» **Goal**
Copy every line of the data that contains the string "Blender".

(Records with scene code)
+ + +
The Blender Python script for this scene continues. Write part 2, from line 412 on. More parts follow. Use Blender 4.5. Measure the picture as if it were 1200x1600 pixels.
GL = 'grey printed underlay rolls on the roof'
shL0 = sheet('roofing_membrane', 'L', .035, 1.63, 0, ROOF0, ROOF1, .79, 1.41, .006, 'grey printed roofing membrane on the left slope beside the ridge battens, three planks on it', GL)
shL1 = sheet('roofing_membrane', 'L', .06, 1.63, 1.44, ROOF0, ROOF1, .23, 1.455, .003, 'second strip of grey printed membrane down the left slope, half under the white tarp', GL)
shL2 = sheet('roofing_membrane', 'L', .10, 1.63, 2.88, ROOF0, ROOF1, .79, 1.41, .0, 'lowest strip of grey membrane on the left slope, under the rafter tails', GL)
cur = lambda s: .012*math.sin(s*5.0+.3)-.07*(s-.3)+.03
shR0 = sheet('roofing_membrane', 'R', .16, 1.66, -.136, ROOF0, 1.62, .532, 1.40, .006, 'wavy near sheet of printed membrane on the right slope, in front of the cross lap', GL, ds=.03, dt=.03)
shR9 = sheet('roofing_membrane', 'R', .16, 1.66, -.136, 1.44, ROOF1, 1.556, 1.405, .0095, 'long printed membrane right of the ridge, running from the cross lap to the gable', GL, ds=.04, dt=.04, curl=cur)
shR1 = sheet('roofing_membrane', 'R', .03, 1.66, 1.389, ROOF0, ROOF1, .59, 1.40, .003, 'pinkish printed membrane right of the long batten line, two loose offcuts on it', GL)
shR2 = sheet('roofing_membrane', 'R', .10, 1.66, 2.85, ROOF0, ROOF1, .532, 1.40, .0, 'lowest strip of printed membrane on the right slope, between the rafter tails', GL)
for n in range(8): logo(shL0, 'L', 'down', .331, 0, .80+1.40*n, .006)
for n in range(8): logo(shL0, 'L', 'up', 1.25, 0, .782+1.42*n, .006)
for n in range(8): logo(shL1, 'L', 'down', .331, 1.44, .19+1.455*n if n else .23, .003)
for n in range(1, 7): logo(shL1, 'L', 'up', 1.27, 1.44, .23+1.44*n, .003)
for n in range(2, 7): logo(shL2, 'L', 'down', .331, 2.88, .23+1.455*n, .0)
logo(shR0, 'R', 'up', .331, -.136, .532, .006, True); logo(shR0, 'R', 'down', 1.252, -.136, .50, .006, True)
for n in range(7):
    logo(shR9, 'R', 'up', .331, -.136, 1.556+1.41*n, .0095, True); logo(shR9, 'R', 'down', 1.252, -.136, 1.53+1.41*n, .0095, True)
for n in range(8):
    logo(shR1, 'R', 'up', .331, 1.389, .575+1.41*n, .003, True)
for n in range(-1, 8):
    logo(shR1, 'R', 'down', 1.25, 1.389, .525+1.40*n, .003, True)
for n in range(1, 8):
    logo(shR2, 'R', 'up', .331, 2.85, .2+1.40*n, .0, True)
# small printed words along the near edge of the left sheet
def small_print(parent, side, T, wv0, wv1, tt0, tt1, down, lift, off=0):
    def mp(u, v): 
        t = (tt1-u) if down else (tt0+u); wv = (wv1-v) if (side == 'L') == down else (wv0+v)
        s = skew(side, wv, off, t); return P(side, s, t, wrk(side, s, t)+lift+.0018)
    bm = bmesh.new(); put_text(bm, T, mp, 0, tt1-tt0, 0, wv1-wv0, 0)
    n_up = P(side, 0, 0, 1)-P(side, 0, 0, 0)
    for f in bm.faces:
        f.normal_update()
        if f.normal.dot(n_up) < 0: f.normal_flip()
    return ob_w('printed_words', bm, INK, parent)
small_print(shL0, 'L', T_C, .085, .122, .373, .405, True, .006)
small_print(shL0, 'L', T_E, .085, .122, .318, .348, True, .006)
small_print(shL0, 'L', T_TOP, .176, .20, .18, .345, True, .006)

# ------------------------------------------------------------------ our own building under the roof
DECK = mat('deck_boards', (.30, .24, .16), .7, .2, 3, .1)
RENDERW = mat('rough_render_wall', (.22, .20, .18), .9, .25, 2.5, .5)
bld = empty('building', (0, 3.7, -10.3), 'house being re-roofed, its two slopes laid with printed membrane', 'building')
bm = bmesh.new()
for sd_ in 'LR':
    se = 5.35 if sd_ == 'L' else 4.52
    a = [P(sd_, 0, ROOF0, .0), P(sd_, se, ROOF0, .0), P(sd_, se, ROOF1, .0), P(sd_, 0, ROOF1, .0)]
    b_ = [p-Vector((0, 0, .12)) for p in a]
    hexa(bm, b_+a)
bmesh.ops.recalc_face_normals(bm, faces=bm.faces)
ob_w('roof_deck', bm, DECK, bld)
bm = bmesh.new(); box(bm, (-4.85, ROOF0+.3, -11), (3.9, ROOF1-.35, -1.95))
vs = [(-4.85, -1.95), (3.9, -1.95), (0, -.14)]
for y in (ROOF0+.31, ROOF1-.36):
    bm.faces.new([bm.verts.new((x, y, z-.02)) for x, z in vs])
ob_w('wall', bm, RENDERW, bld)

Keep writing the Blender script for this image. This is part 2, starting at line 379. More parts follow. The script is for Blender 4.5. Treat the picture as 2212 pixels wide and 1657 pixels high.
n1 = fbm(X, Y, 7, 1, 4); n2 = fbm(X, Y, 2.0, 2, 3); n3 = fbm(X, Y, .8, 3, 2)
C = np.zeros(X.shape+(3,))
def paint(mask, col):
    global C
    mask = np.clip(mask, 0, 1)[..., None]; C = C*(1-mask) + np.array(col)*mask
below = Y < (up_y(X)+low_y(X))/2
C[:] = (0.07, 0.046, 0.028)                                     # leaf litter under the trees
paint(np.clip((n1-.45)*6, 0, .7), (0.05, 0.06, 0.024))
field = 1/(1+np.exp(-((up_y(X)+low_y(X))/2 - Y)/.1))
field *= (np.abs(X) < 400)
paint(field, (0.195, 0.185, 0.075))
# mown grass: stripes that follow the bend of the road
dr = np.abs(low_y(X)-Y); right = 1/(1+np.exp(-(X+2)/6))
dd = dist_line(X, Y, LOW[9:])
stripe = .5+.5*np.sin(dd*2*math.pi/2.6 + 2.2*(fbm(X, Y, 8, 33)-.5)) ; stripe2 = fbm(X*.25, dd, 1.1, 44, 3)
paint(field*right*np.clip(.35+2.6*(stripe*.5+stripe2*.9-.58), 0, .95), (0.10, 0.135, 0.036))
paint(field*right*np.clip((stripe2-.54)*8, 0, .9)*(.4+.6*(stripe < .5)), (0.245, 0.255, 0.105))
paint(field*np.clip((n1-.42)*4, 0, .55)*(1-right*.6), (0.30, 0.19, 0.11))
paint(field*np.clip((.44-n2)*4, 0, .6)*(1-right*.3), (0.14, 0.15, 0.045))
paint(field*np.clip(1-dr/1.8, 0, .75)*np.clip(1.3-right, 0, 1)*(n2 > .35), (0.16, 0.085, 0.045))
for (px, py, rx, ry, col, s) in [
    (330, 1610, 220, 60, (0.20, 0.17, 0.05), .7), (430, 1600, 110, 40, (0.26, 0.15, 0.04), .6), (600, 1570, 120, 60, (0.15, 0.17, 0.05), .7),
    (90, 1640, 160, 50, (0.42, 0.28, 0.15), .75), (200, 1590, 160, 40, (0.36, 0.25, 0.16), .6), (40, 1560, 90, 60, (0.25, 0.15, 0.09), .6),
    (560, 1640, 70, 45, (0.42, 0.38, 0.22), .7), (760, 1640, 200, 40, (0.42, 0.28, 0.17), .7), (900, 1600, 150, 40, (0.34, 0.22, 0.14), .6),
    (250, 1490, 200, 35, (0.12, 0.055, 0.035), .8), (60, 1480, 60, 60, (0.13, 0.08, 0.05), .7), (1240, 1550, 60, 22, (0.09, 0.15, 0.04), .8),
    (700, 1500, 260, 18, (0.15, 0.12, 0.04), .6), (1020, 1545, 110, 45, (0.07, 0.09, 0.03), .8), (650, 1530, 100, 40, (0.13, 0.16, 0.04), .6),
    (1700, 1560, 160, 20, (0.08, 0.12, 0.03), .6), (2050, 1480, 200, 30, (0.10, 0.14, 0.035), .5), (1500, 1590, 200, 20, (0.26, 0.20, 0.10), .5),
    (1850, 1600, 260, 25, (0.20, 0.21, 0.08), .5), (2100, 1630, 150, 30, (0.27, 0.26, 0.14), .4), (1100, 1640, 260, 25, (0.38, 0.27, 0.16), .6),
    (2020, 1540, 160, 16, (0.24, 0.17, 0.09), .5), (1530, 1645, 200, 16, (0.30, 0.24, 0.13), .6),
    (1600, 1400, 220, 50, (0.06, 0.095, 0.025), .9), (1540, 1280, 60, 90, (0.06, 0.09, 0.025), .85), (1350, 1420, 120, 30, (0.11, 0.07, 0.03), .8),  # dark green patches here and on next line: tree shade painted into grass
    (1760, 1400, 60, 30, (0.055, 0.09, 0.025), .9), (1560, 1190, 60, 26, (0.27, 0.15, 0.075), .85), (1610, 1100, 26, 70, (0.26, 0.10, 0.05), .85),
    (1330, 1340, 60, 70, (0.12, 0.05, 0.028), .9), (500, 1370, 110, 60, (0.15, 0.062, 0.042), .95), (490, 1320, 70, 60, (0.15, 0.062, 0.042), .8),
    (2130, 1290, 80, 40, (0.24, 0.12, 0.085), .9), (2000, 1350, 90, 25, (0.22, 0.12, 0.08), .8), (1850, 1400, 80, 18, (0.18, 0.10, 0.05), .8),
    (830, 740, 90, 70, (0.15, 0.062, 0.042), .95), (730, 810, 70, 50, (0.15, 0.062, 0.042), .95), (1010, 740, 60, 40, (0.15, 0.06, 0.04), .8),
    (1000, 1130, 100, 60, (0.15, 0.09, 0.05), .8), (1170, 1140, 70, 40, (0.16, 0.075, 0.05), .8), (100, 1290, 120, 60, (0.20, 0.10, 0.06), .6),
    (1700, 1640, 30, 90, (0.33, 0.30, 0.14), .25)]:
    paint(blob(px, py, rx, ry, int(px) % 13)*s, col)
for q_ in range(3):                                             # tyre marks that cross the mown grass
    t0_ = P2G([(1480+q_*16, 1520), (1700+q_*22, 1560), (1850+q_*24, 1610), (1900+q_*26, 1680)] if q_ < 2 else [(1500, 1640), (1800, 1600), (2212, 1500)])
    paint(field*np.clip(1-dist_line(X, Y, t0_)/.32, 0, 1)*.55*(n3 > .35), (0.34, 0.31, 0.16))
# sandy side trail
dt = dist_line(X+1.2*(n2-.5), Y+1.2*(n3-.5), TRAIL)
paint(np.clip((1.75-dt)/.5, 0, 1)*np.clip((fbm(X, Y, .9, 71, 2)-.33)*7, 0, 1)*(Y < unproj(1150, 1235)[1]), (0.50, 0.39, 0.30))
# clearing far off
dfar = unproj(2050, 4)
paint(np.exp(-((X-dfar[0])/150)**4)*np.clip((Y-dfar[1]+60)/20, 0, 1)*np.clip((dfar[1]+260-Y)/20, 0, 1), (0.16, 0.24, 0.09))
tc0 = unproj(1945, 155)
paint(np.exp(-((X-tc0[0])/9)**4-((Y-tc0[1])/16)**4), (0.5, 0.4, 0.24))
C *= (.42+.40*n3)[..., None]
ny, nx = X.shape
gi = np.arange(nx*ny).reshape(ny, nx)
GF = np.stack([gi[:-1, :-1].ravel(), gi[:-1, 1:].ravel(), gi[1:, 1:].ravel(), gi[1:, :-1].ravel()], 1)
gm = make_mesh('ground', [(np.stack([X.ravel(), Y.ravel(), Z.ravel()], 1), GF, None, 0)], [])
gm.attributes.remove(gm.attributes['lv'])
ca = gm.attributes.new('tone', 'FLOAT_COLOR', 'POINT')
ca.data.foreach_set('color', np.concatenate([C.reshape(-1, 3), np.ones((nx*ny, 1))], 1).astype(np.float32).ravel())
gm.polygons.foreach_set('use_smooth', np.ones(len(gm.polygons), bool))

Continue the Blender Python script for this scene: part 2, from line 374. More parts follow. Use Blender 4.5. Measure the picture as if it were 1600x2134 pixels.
+ + +
» **Exercise result**
The Blender Python script for this scene continues. Write part 2, from line 412 on. More parts follow. Use Blender 4.5. Measure the picture as if it were 1200x1600 pixels.
Keep writing the Blender script for this image. This is part 2, starting at line 379. More parts follow. The script is for Blender 4.5. Treat the picture as 2212 pixels wide and 1657 pixels high.
Continue the Blender Python script for this scene: part 2, from line 374. More parts follow. Use Blender 4.5. Measure the picture as if it were 1600x2134 pixels.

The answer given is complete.